EXERCISE
Beginning with the first line, set down every line through the one containing "0, .3, 50), lg)", exactly as it appears, but not the pictures.

DATA EXCERPT

## BEGIN

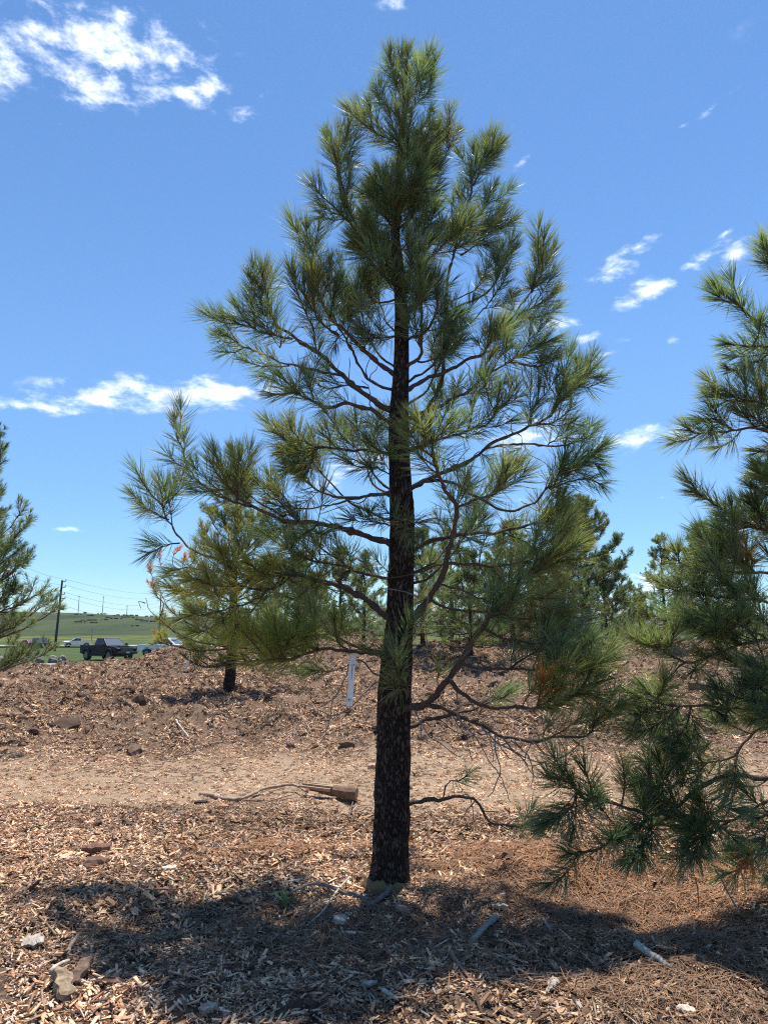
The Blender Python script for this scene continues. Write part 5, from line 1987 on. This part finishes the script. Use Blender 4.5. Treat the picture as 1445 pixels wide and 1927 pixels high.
# split log on the path: a tapering half trunk with a sawn end face
lg = chunk('split_log', 'short split log with a pale sawn end lying on the sandy path', 'log', (628, 1503), (.50, .16, .15), -14, (.155, .095, .062), (12, 4), .035, 5, 'log')
lo = np.array(lg.location)
face = MB().cyl((.252, 0, 0), .069, .02, 'x', 18)
fo = face.build('sawn_end', plain('sawn_wood', (.24, .16, .10), .8, 0, .3, 60), lg)
fo['label'] = 'pale sawn end face of the log'
sp = MB()
for k, (y, z, x0, x1) in enumerate(((.03, .045, -.30, .10), (-.02, .05, -.36, .0), (-.045, .03, -.40, -.02), (.055, .02, -.26, .08))):
    sp.add([(x0, y - .012, z - .012), (x1, y - .02, z - .02), (x1, y + .02, z - .02), (x0, y + .008, z - .012), (x0, y - .006, z + .004), (x1, y - .016, z + .014), (x1, y + .016, z + .014), (x0, y + .004, z + .004)],
           [(0, 3, 2, 1), (4, 5, 6, 7), (0, 1, 5, 4), (1, 2, 6, 5), (2, 3, 7, 6), (3, 0, 4, 7)])
sp.build('splinter', plain('splintered_wood', (.30, .21, .135), .85, 0, .3, 50), lg)

CH = 'wood_chunk'
chunk(CH, 'big brown split wood chunk leaning at the bottom left corner', 'wood chunk', (118, 1868), (.17, .085, .05), 122, (.24, .18, .12), (20, -18), .02, 2)
chunk(CH, 'narrow bark covered chunk standing beside the big brown chunk', 'wood chunk', (152, 1842), (.14, .06, .035), 80, (.15, .10, .075), (0, -25), .02, 3)
chunk(CH, 'bleached ragged flake of wood on the left slope', 'wood chunk', (62, 1782), (.10, .075, .02), 30, (.32, .285, .24), (14, 0), .02, 4)
chunk(CH, 'leaf shaped grey wood flake lying on bare soil, bottom right of centre', 'wood chunk', (1038, 1866), (.15, .05, .016), 62, (.30, .26, .21), (10, 0), .018, 6, 'taper')
chunk(CH, 'long grey splinter of wood in the bottom centre foreground', 'wood chunk', (682, 1862), (.13, .034, .02), 8, (.32, .28, .24), (0, 0), .018, 7, 'taper')
chunk(CH, 'white flaky piece of rotten wood below the forked grey branch', 'wood chunk', (642, 1742), (.15, .07, .035), 75, (.33, .30, .265), (12, 10), .02, 8)
chunk(CH, 'small white shard lying under the flaky rotten wood', 'wood chunk', (655, 1764), (.085, .028, .02), -8, (.5, .45, .38), (0, 0), .018, 9, 'taper')
chunk(CH, 'square brown bark chunk with an orange torn edge below the trunk', 'wood chunk', (758, 1722), (.09, .085, .03), 95, (.26, .17, .115), (18, 0), .02, 10)
chunk(CH, 'pale chunk of bark lying right of the burlap below the trunk', 'wood chunk', (940, 1716), (.10, .05, .03), 15, (.33, .26, .19), (0, 8), .02, 12)
chunk(CH, 'pale leaf shaped chip on the slope left of the trunk', 'wood chunk', (552, 1665), (.10, .03, .014), 24, (.52, .44, .34), (0, 0), .018, 13, 'taper')
chunk(CH, 'grey flat chip at the far left of the slope, tilted to the light', 'wood chunk', (318, 1641), (.09, .04, .016), 12, (.46, .42, .36), (10, 0), .02, 14)
chunk(CH, 'pale pointed chip beside the long splinter, bottom centre', 'wood chunk', (818, 1835), (.10, .024, .014), -6, (.46, .41, .36), (0, 0), .018, 15, 'taper')
chunk(CH, 'pale grey lump of wood near the bottom edge, centre left', 'wood chunk', (392, 1912), (.075, .055, .03), 40, (.30, .27, .23), (0, 0), .018, 16)
chunk(CH, 'white chip among the needles at the bottom right', 'wood chunk', (1290, 1912), (.075, .04, .016), -15, (.42, .37, .31), (8, 0), .02, 17)
chunk(CH, 'white shard on the dark mulch below the dead branch at the right', 'wood chunk', (932, 1592), (.095, .03, .022), 4, (.5, .45, .37), (0, 0), .02, 18, 'taper')
chunk(CH, 'brown block of bark lying on the left slope under the pine cone', 'wood chunk', (182, 1605), (.19, .08, .06), 12, (.16, .09, .065), (10, 0), .015, 19)
chunk(CH, 'orange brown clod sized wood block on the path below the thin branch', 'wood chunk', (420, 1521), (.10, .07, .05), 5, (.42, .22, .13), (0, 0), .0, 20)
chunk(CH, 'dark rotten block at the left end of the thin fallen branch', 'wood chunk', (380, 1513), (.16, .08, .05), 5, (.05, .035, .03), (0, 0), .0, 21)
chunk(CH, 'pinkish stone like wood lump on the path edge behind the trunk', 'wood chunk', (702, 1446), (.14, .10, .08), 5, (.42, .29, .22), (0, 0), .0, 22)

# burlap at the root ball
g = G(722, 1668)
rows_, nn = [], 15
M_BURLAP = plain('burlap', (.15, .108, .052), .95, 0, .35, 220)
bx = np.array(pine.location)
vb, fb = [], []
for i in range(nn):
    t = i / (nn - 1)
    ang = R(200) + t * R(118)
    rad = .150 + .012 * math.sin(t * 9)
    hgt = .085 * (1 - .35 * t) + .008 * math.sin(t * 17) + .006 * math.sin(t * 41)
    for (dr, z) in ((.035, -.05), (.018, hgt * .5), (.0, hgt), (-.012, hgt), (.006, hgt * .5), (.02, -.05)):
        vb.append((math.cos(ang) * (rad + dr), math.sin(ang) * (rad + dr), z))
for i in range(nn - 1):
    for j in range(6):
        fb.append((i * 6 + j, i * 6 + (j + 1) % 6, i * 6 + 6 + (j + 1) % 6, i * 6 + 6 + j))
fb += [tuple(range(6)), tuple(reversed(range(6 * (nn - 1), 6 * nn)))]
b_ = MB().add(vb, fb).build('burlap_wrap', M_BURLAP, None, 0, bx + np.array((-.015, 0, -.005)))
tag(b_, 'olive brown burlap edge wrapped round the foot of the central trunk', 'burlap')

# pine cone on the left slope
g = G(184, 1562)
pc = tag(empty('pine_cone', g + np.array((0, 0, .045)), .4), 'brown pine cone lying on the mulch at the left', 'pine cone')
core = MB().cyl((0, 0, 0), .014, .085, 'z', 10, .008).build('core', plain('cone_core', (.09, .05, .03), .9), pc)
M_SCALE = plain('cone_scale', (.20, .115, .07), .8, 0, .3)
sc_me = None
for i in range(64):
    f = i / 63
    a = i * 2.39996
    z = -.045 + .092 * f
    rr = .036 * math.sin(math.pi * min(1, .12 + .86 * f)) ** .7 + .004
    if sc_me is None:
        so = MB().add([(0, -.006, 0), (0, .006, 0), (.028, -.010, .006), (.028, .010, .006), (.036, 0, .012), (.028, -.010, .0), (.028, .010, .0)],
                      [(0, 1, 3, 2), (2, 3, 4), (0, 2, 5), (1, 6, 3), (0, 5, 6, 1), (5, 4, 6), (2, 4, 5), (3, 6, 4)]).build('cone_scale', M_SCALE, pc)
        sc_me = so.data
    else:
        so = link('cone_scale', sc_me, pc)
    so.location = (math.cos(a) * .008, math.sin(a) * .008, z)
    so.rotation_euler = (0, R(-18 - 40 * f), a)
    so.scale = (rr / .036,) * 3
pc.rotation_euler = (R(72), R(10), R(35))

# little weeds on the path
M_WEED = plain('weed_leaf', (.085, .14, .03), .6, 0, .3)
for i, (px, py, h_, lab) in enumerate(((780, 1462, .12, 'small green weed sprouting on the path beside the trunk'), (876, 1474, .10, 'small green weed on the path in the middle distance, right of the trunk'),
                                       (538, 1716, .14, 'tuft of green grass beside the forked grey branch'), (452, 1505, .05, 'tiny green sprout under the thin fallen branch'))):
    g = G(px, py)
    rgw = np.random.default_rng(i)
    root = tag(empty('weed', g), lab, 'weed')
    for k in range(14):
        a, l = rgw.uniform(0, 6.28), h_ * rgw.uniform(.6, 1.1)
        d = np.array((math.cos(a) * .5, math.sin(a) * .5, 1))
        p = [np.zeros(3), d * l * .5, d * l * .8 + np.array((math.cos(a), math.sin(a), -.2)) * l * .25]
        v_, f_ = tag_strip(p, h_ * .07, .001, (-math.sin(a), math.cos(a), 0))
        MB().add(v_, f_).build('leaf', M_WEED, root)

# ------------------------------------------------------------------ the air between the field and the far ridge
def haze():
    me = bpy.data.meshes.new('haze')
    v = [(x, y, z) for z in (-12.0, 110.0) for (x, y) in ((-8000, -80), (8000, -80), (8000, 4700), (-8000, 4700))]
    me.from_pydata(v, [], [(0, 3, 2, 1), (4, 5, 6, 7), (0, 1, 5, 4), (1, 2, 6, 5), (2, 3, 7, 6), (3, 0, 4, 7)])
    m = bpy.data.materials.new('haze')
    m.use_nodes = True
    nt = m.node_tree
    nt.nodes.remove(nt.nodes['Principled BSDF'])
    pv = nt.nodes.new('ShaderNodeVolumePrincipled')
    pv.inputs['Color'].default_value = (.80, .88, 1.0, 1)
    pv.inputs['Density'].default_value = 0.5e-4
    pv.inputs['Anisotropy'].default_value = .2
    nt.links.new(pv.outputs[0], nt.nodes['Material Output'].inputs['Volume'])
    me.materials.append(m)
    tag(link('haze', me), kind='stuff')


haze()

## END

CORRECT RESPONSE
The Blender Python script for this scene continues. Write part 5, from line 1987 on. This part finishes the script. Use Blender 4.5. Treat the picture as 1445 pixels wide and 1927 pixels high.
# split log on the path: a tapering half trunk with a sawn end face
lg = chunk('split_log', 'short split log with a pale sawn end lying on the sandy path', 'log', (628, 1503), (.50, .16, .15), -14, (.155, .095, .062), (12, 4), .035, 5, 'log')
lo = np.array(lg.location)
face = MB().cyl((.252, 0, 0), .069, .02, 'x', 18)
fo = face.build('sawn_end', plain('sawn_wood', (.24, .16, .10), .8, 0, .3, 60), lg)
fo['label'] = 'pale sawn end face of the log'
sp = MB()
for k, (y, z, x0, x1) in enumerate(((.03, .045, -.30, .10), (-.02, .05, -.36, .0), (-.045, .03, -.40, -.02), (.055, .02, -.26, .08))):
    sp.add([(x0, y - .012, z - .012), (x1, y - .02, z - .02), (x1, y + .02, z - .02), (x0, y + .008, z - .012), (x0, y - .006, z + .004), (x1, y - .016, z + .014), (x1, y + .016, z + .014), (x0, y + .004, z + .004)],
           [(0, 3, 2, 1), (4, 5, 6, 7), (0, 1, 5, 4), (1, 2, 6, 5), (2, 3, 7, 6), (3, 0, 4, 7)])
sp.build('splinter', plain('splintered_wood', (.30, .21, .135), .85, 0, .3, 50), lg)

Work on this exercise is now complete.